Task objective:
Exactly the lines from the opening of the records through the line containing "PI = math.pi" should be copied, with both included.
>> Start Given entries
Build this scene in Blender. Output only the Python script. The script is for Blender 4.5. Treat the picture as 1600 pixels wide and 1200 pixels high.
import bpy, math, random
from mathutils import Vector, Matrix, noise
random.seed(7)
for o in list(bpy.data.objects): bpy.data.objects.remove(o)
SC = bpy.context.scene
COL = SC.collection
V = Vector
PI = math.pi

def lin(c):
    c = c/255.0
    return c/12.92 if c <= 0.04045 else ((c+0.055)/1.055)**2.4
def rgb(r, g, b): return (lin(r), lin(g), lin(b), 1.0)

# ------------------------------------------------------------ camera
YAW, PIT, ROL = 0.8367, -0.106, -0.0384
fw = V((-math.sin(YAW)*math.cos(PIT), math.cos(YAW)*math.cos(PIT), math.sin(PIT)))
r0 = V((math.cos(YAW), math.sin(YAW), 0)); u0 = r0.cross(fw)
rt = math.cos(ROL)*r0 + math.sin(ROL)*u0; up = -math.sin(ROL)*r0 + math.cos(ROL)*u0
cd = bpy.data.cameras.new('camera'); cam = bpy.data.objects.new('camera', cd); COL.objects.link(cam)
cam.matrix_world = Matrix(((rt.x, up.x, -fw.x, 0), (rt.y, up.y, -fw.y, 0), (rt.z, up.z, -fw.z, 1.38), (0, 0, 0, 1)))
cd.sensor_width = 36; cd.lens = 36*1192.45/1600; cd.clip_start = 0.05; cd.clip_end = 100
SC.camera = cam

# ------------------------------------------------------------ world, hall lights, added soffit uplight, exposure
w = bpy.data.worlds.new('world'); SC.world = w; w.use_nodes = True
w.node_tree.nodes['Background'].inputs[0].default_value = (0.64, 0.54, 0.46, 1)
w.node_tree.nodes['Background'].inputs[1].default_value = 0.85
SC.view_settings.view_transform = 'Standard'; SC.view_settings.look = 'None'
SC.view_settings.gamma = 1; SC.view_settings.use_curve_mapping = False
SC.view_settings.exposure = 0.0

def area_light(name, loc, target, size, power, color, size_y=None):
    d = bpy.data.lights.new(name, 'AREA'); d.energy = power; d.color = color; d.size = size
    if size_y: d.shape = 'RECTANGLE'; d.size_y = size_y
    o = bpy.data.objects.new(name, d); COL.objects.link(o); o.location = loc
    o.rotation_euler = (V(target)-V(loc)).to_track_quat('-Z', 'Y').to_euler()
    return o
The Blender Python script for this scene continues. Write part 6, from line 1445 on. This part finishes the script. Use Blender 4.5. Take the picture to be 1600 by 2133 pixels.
>> End Given entries
Written solution:
Build this scene in Blender. Output only the Python script. The script is for Blender 4.5. Treat the picture as 1600 pixels wide and 1200 pixels high.
import bpy, math, random
from mathutils import Vector, Matrix, noise
random.seed(7)
for o in list(bpy.data.objects): bpy.data.objects.remove(o)
SC = bpy.context.scene
COL = SC.collection
V = Vector
PI = math.pi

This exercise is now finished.